L’avvocato Caruso si è invece concentrata sulle diverse modalità di violenza perché per combatterla bisogna conoscerla. Non soltanto dunque una violenza fisica ma anche un’aggressione psicologica ed economica. Molte donne infatti, spiega l’avvocato, sono impaurite dall’incapacità di sopravvivere senza il marito, «la donna che subisce violenza ha il primo timore del non sapere dove andare […] ma la legislazione attuale lascia ad una donna una serie di possibilità. L’importante è che la donna denunci».
La giornata è stata accompagnata inoltre da una toccante coreografia preparata da A. B. C. e diretta da Marika Caruso e dalla lettura delle testimonianze di due donne del territorio che, attraverso una lettera in forma anonima, si sono sentite in dovere di dare il loro contributo.
Esse hanno rappresentato un supporto per tutte quelle persone che subiscono angherie ma non sono in grado di uscirne ed accettano con rassegnazione la propria condizione.
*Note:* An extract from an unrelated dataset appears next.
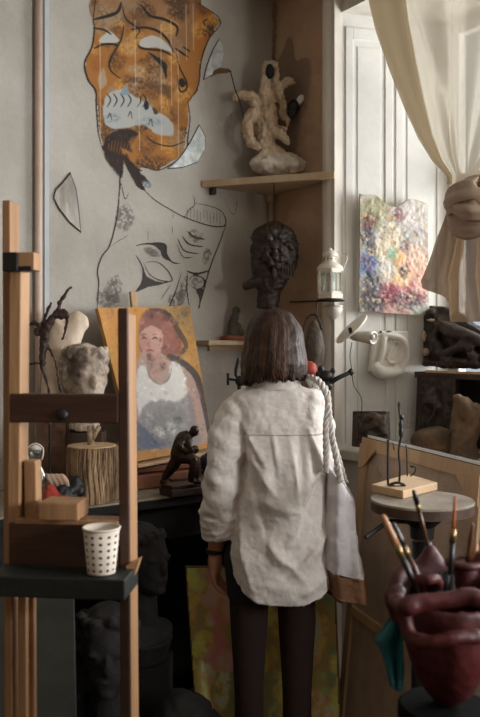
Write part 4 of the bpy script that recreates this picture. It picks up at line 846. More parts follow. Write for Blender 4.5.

Le frasi recitate da Maria Teresa Anello e Barbara Galati hanno avuto la forza di mostrare non soltanto la tristezza e il senso di umiliazione che una donna può provare nel subire violenza ma la possibilità di rinascere, rinascere per se stesse e per le persone a cui teniamo perché:
«non tutti gli uomini sono così […] e non è giusto che una donna si colpevolizzi per un dolore non provocato da lei. Mi viene in mente uno slogan che vedo passare in tv “chi ti ama ti accarezza, non ti picchia”, se potessi tornare indietro non avrei dei rimpianti: quello di non aver denunciato, l’aver avuto paura e il non essermi fidata di nessuno. […]Vorrei ricordare ai ragazzi che sono oggi al convegno di non diventare mai aggressivi e ricordarsi che è grazie ad una donna che loro sono al mondo e sarà proprio quella donna a non voltargli mai le spalle […] una donna non può essere una proprietà […] e un uomo non può possedere un altro essere umano».